The total distance is 125 miles.’ Then Táshkurgán (ancient name
_Várshídi_): ‘the open part of the Sirikol Valley extends from
about 8 miles below Táshkurgán to apparently a very considerable
distance towards the Kunjút mountain range;’ left Táshkurgán for
Wákhan (2nd April, 1873); leave Sirikol Valley, enter the Shindán
defile, reach the Áktásh Valley, follow the Áktásh stream (called
Áksú by the Kirghiz) through the Little Pamir to the Gházkul
(Little Pamir) Lake or Barkat Yássín, from which it takes its rise,
four days from Táshkurgán.
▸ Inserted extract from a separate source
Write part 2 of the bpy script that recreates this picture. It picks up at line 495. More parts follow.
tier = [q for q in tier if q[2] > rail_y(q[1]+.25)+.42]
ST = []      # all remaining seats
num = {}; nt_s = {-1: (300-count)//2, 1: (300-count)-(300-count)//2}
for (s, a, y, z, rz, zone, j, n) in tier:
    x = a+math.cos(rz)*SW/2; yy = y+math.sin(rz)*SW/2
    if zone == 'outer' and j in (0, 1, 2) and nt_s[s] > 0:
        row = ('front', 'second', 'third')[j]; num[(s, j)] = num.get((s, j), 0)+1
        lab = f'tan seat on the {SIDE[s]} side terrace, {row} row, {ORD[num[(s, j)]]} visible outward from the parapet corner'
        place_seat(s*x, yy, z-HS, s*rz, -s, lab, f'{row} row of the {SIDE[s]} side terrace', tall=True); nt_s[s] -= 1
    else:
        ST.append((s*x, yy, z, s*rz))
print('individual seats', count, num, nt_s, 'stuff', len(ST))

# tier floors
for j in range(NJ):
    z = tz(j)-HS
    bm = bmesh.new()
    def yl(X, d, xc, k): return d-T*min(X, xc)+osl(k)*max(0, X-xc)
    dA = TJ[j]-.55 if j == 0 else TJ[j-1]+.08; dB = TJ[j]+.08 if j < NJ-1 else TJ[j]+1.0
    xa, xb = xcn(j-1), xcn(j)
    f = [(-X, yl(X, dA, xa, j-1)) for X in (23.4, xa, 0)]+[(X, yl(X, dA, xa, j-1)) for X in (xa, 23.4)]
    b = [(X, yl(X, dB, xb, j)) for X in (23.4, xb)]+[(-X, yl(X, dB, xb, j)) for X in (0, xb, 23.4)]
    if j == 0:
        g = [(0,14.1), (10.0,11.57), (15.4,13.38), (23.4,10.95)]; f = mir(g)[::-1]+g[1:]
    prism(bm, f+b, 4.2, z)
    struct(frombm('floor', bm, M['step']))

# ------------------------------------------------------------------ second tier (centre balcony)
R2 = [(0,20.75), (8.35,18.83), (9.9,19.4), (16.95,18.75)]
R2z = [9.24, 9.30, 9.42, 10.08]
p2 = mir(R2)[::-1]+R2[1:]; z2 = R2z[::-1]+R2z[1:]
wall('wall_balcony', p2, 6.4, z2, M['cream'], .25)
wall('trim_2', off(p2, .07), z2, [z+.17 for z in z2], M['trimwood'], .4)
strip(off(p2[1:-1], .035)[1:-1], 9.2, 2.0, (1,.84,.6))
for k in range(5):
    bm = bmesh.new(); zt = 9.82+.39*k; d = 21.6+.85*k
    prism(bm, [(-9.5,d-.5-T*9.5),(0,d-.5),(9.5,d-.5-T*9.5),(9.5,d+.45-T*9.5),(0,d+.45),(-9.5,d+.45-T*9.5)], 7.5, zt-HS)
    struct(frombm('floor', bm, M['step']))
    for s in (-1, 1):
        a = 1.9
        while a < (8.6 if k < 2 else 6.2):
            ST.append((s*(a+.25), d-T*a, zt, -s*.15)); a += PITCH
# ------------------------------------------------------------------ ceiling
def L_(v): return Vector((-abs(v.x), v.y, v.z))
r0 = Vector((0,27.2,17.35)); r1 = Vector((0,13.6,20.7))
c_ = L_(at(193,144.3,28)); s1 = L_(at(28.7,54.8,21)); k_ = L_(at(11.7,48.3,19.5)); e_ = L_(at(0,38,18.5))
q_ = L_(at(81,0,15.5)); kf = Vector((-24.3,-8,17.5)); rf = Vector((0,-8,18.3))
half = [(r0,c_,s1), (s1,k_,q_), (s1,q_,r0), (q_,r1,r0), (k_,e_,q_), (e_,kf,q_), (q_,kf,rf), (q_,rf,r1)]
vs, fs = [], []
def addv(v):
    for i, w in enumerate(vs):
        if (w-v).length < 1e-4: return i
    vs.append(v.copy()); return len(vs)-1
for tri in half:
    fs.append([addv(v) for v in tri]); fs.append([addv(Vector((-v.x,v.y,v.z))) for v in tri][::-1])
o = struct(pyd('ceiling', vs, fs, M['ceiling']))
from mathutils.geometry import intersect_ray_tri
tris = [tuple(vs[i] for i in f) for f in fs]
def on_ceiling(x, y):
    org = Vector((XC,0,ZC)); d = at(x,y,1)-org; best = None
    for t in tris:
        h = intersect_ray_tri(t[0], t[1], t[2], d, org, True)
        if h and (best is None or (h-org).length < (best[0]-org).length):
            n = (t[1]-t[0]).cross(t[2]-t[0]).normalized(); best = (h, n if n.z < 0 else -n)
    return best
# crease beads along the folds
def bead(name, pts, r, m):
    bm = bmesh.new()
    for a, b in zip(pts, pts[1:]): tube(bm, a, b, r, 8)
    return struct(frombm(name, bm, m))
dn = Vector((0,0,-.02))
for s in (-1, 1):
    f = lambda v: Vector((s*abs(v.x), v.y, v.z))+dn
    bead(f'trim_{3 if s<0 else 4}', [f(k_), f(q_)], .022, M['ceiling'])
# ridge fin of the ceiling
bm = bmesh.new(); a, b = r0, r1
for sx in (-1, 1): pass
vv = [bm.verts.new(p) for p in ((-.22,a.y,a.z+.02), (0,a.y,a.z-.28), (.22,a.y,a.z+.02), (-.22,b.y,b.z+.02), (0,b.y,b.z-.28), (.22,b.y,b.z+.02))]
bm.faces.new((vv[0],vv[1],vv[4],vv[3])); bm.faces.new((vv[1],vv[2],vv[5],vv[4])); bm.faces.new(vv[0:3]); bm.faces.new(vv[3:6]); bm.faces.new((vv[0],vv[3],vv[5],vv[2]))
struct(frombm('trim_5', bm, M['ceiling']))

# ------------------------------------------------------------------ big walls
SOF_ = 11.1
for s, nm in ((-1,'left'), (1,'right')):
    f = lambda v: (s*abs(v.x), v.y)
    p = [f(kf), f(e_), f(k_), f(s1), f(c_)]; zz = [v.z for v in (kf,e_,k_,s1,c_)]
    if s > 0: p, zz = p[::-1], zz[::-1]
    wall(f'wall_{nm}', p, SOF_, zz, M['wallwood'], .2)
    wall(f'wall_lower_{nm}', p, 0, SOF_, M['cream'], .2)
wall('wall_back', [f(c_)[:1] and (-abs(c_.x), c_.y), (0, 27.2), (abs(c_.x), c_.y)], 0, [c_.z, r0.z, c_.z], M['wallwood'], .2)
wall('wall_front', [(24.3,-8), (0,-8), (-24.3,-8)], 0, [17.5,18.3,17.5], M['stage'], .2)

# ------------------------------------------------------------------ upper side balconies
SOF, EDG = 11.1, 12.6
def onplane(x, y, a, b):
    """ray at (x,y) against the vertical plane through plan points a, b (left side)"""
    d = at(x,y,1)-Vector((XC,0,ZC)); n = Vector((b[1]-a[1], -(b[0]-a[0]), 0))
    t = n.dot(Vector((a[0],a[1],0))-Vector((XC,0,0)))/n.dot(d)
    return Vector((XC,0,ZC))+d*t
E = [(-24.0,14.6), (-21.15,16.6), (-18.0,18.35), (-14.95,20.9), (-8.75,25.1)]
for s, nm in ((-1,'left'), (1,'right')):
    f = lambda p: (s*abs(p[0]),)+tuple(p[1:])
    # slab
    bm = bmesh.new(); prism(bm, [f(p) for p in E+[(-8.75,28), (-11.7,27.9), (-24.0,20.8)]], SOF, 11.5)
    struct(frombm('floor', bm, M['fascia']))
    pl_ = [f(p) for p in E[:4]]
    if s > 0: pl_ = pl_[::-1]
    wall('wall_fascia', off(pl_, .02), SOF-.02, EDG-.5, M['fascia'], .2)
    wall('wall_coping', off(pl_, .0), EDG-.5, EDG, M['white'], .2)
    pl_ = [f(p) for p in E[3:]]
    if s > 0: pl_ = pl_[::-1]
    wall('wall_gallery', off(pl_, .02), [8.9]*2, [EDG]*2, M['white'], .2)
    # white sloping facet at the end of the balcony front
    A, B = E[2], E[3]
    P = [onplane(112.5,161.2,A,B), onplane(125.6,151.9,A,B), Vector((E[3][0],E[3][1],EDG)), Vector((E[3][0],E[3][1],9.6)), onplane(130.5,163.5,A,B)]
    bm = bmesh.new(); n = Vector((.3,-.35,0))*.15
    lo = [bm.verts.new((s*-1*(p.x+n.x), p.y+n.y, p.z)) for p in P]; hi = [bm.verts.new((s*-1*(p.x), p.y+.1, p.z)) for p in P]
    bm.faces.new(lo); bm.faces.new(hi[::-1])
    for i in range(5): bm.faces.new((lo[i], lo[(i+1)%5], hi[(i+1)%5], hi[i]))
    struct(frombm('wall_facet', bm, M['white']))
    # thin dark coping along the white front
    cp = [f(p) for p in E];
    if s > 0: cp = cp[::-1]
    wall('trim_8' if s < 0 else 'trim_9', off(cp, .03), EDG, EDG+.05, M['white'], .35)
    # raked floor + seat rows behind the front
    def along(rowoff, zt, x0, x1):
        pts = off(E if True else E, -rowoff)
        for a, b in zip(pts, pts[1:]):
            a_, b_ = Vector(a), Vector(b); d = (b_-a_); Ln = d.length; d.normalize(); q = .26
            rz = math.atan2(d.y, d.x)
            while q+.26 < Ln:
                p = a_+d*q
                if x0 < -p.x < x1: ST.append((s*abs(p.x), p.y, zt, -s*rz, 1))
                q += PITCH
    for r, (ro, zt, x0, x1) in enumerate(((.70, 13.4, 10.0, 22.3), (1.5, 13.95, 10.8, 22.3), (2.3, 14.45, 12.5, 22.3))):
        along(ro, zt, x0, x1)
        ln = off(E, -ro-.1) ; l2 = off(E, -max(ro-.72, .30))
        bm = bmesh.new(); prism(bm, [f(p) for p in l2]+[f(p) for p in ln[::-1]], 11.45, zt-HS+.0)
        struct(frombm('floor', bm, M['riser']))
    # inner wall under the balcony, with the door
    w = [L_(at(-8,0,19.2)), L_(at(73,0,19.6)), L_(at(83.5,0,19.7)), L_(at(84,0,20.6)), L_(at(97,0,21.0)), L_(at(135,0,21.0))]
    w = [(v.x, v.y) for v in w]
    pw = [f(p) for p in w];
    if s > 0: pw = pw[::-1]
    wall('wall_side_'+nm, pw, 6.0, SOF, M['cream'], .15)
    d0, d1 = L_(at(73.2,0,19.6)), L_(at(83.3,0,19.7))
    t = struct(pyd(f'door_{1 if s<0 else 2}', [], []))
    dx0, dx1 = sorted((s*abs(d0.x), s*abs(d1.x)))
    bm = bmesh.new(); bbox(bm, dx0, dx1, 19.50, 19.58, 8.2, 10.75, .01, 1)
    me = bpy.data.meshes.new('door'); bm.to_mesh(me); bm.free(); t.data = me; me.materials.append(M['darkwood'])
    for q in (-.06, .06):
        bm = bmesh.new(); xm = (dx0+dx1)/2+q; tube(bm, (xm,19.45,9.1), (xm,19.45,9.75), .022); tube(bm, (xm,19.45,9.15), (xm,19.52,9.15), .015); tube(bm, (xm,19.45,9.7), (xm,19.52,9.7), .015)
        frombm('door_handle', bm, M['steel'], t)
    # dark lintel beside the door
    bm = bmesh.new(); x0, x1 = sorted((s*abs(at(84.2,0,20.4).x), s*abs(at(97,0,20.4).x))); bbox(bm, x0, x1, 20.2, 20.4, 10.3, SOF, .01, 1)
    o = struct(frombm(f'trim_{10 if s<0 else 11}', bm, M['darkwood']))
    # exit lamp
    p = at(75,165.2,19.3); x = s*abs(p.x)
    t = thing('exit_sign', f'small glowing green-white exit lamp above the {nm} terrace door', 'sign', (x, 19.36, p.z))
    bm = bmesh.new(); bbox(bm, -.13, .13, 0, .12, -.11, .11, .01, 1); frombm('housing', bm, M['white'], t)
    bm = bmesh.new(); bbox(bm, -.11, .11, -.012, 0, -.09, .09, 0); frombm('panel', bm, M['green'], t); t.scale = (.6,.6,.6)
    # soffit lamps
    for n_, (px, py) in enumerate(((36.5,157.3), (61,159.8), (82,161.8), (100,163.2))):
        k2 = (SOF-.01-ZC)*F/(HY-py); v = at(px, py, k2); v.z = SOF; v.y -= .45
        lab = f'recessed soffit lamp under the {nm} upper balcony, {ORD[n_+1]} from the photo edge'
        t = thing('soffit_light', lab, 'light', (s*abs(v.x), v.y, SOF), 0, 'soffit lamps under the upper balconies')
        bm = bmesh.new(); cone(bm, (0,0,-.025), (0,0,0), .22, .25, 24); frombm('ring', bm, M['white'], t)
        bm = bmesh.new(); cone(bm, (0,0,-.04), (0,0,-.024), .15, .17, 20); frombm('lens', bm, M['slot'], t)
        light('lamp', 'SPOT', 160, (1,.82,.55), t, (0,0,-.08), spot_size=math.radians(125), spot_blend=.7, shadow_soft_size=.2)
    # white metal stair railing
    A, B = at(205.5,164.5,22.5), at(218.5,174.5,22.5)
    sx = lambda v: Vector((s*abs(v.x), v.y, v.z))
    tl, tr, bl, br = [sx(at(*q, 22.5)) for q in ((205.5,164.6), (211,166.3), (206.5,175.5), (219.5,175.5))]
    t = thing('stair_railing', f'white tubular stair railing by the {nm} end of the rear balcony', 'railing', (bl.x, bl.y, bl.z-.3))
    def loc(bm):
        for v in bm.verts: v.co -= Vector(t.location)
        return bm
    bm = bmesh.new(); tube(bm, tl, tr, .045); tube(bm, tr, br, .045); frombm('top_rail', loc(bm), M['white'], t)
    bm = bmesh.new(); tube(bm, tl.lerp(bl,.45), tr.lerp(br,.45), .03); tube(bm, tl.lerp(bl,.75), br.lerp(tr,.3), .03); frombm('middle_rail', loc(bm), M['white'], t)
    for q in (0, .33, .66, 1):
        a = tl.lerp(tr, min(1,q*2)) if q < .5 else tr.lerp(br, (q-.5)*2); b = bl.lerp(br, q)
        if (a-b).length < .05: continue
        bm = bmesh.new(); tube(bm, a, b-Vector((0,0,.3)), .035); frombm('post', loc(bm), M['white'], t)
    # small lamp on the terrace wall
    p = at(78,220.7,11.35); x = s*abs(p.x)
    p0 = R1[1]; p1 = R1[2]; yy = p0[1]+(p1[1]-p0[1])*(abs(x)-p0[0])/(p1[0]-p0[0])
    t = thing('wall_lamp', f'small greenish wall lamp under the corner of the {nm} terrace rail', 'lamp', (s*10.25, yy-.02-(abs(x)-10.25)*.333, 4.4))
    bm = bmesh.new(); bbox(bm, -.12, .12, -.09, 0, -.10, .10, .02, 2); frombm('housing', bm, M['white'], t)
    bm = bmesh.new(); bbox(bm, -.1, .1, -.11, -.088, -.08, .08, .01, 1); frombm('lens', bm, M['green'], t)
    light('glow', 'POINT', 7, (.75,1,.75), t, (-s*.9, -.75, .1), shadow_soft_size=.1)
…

Little Pamir ‘is bounded on the south
by the continuation of the Neza Tásh range, which separates it
from the Tághdúngbásh Pámir,’ west of the lake, Langar, Sarhadd,
30 miles from Langar, and seven days from Sirikol, and Kila Panj,
twelve days from Sirikol.”—H. C.]
[I cannot admit with Professor Paquier (_l.c._ pp. 127–128) that
Marco Polo did not visit Kashgar.—Grenard (II. p. 17) makes the
remark that it took Marco Polo seventy days from Badakhshan to
Kashgar, a distance that, in the Plain of Turkestan, he shall
cross in sixteen days.—The Chinese traveller, translated by M.
Gueluy (_Desc. de la Chine occidentale_, p. 45), says that the name
Kashgar is made of _Kash_, fine colour, and _gar_, brick
house.—H. C.]
Kashgar was the capital, from 1865 to 1877, of Ya’kúb Kúshbegi, a
soldier of fortune, by descent it is said a Tajik of Shighnan, who,
when the Chinese yoke was thrown off, made a throne for himself in
Eastern Turkestan, and subjected the whole basin to his authority,
taking the title of _Atalik Gházi_.
It is not easy to see how Kashgar should have been subject to the
Great Kaan, except in the sense in which all territories under
Mongol rule owed him homage. Yarkand, Polo acknowledges to have
belonged to Kaidu, and the boundary between Kaidu’s territory and
the Kaan’s lay between Karashahr and Komul [Bk. I. ch. xli.], much
further east.
[Bretschneider, _Med. Res._ (II. p. 47), says: “Marco Polo states
with respect to the kingdom of _Cascar_ (I. 189) that it was
subject to the Great Khan, and says the same regarding _Cotan_ (I.
196), whilst _Yarcan_ (I. 195), according to Marco Polo, belonged
to Kaidu. This does not agree with Rashid’s statements about the
boundary between Kaidu’s territory and the Khan’s.”—H. C.]
Kashgar was at this time a Metropolitan See of the Nestorian
Church. (_Cathay_, etc. 275, ccxlv.)
Many strange sayings have been unduly ascribed to our traveller,
but I remember none stranger than this by Colonel Tod: “_Marco Polo
calls Cashgar, where he was in the 6th century_, the birthplace
of the Swedes”! (_Rajasthan_, I. 60.) Pétis de la Croix and Tod
between them are answerable for this nonsense. (See _The Hist. of
Genghizcan the Great_, p. 116.)
On _cotton_, see ch. xxxvi.—On Nestorians, see Kanchau.